Vocational training provision to be reviewed
By Joe Lepper Thursday, 09 September 2010
A review of vocational education for 14- to 19-year-olds has been announced by Education Secretary Michael Gove.
The independent review will be led by Professor Alison Wolf, a lecturer of public sector management at King’s College London and a specialist adviser to the House of Commons select committee on education and skills.
Gove said the move has been taken because vocational training has not been given the same "emphasis" as academic subjects.
He said: "This has left a gap in the country’s skills base and, as a result, a shortage of appropriately trained and educated young people to fulfil the needs of our employers."

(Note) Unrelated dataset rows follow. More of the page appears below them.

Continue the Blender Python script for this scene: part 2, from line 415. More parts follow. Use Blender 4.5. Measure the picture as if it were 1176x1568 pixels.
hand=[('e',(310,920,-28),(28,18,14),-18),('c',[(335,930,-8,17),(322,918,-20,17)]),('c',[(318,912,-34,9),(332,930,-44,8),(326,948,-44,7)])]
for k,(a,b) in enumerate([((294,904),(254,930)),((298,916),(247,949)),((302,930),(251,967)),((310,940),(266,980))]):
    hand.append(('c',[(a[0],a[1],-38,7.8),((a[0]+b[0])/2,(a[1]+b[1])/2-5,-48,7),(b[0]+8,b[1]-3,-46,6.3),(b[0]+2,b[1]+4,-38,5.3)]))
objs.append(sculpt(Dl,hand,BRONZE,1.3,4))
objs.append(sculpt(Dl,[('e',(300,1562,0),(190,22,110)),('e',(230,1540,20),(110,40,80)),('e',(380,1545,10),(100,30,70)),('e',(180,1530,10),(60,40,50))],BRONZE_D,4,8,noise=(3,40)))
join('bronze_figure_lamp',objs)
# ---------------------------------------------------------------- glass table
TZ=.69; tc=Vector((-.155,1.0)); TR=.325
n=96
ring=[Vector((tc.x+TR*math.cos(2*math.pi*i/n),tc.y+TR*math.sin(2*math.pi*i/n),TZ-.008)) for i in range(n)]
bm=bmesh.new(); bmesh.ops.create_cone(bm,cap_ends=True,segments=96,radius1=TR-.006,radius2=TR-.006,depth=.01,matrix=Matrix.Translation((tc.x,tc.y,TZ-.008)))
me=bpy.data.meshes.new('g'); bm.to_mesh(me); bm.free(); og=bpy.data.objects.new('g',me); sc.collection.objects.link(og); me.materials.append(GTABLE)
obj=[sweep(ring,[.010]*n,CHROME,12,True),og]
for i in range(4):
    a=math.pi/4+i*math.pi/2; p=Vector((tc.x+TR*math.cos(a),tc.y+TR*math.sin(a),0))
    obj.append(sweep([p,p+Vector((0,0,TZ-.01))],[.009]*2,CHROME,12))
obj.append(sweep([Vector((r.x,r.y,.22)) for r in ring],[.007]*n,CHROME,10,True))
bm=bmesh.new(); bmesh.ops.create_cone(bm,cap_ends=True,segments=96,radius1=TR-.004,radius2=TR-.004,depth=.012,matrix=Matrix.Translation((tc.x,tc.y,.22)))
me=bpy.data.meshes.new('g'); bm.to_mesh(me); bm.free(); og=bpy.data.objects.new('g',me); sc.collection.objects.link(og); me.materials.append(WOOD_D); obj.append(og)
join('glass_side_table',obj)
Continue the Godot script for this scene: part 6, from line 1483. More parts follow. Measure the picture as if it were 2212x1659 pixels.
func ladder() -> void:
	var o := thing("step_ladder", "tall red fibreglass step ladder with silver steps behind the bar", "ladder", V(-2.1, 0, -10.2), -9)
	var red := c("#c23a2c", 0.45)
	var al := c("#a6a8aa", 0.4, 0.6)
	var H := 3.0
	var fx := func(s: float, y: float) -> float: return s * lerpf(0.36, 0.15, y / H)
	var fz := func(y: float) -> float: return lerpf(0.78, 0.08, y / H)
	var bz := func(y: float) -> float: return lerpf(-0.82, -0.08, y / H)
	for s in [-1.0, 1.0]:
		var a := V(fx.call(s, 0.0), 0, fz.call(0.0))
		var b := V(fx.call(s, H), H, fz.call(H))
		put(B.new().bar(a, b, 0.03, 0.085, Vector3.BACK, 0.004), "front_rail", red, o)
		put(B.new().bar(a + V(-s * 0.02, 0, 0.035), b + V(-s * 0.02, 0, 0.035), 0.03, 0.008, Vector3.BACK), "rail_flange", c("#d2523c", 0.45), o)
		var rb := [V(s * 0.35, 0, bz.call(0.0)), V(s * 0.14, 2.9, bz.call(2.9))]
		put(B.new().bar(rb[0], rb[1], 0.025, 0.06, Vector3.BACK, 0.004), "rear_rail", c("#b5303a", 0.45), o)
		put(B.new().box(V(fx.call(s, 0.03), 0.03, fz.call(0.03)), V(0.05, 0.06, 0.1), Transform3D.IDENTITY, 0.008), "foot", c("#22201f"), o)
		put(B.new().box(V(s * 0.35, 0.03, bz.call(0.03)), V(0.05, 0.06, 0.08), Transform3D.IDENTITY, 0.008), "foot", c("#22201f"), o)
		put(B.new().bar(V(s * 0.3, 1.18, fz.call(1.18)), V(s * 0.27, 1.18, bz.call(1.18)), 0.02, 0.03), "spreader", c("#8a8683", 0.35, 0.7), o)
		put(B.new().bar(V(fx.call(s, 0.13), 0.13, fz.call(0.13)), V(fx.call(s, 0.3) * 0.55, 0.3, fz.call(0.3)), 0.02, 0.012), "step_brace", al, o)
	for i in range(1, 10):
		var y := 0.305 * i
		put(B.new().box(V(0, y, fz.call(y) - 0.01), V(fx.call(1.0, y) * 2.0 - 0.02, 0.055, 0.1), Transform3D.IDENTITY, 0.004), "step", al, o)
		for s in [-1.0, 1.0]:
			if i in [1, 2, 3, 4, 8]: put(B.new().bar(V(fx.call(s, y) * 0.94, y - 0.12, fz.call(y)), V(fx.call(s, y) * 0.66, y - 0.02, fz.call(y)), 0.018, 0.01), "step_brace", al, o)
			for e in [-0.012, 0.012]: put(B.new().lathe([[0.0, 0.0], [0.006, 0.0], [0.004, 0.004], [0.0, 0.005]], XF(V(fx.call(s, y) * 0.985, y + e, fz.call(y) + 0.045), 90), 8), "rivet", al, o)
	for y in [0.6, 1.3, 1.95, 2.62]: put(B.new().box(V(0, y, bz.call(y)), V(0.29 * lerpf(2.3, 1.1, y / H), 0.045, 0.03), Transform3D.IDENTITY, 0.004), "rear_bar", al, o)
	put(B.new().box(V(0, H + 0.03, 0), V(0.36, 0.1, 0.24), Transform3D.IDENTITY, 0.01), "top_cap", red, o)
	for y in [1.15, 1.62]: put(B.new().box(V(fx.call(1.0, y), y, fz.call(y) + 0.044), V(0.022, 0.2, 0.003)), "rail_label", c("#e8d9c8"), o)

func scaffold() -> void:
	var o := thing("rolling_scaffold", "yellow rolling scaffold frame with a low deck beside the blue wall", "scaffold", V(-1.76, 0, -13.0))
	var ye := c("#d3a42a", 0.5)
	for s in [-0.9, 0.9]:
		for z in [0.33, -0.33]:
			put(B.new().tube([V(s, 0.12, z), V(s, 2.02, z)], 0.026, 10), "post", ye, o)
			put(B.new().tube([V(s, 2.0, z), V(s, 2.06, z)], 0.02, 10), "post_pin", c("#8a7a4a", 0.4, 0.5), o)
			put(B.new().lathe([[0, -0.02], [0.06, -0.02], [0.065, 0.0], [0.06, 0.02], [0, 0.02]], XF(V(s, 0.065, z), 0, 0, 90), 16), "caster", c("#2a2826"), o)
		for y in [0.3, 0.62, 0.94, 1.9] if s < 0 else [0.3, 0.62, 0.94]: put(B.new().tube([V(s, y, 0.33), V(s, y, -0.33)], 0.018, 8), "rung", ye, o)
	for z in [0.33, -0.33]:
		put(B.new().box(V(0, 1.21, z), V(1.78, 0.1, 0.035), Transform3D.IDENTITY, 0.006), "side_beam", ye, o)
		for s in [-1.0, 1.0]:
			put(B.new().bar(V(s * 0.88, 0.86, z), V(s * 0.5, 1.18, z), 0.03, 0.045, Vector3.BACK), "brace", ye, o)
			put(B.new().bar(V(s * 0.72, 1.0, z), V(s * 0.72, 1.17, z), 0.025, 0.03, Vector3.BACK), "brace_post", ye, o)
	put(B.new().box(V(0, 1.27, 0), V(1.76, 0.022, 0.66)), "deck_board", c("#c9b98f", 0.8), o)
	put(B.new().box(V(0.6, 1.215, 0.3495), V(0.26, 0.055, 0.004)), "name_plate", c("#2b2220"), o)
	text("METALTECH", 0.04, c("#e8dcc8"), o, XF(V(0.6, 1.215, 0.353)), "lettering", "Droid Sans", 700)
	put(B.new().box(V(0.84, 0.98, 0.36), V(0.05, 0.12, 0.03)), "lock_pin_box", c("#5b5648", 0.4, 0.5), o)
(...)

Wolf’s remit includes looking at the effectiveness of current vocational training in schools and colleges, and considering how responsive it is to changes in the labour market.
Comparisons will be made with other countries and incentives for young people to take part in vocational training will be considered. Wolf will also look at funding and the role charities and private providers can play in providing training.
The final report is expected next spring after a consultation due to begin later this month.
Wolf said: "Our current arrangements for 14-19 education are highly bureaucratic and inflexible. They also make it very difficult to encourage excellence in anything that is not conventionally academic. Writing about people doing things gets rewarded more than actually doing them."
Chris Keates, general secretary of the teaching union NASUWT, has criticised the review saying that it was "a naked attempt" to promote the role academies and free schools could have in specialising in vocational training.
She added: "The fundamental problem the government is failing to address is the lack of access to high quality jobs and training places for today’s school leavers."
However, school leader association NAHT welcomed the announcement. General secretary Russell Hobby said: "To date, debate about the merits or otherwise of vocational provision has been unproductive because of its often uninformed nature. An independent review led by a respected expert will redress this situation.
"We believe that there is an urgent need to develop a coherent national approach to the provision of vocational education."
Christine Blower, general secretary of the National Union of Teachers, warned against forcing pupils into specific vocational "learning routes" at 14.
She reiterated the union’s calls for a "single, overarching qualification that embraces all young people and does not label them as one thing or another at such a young age".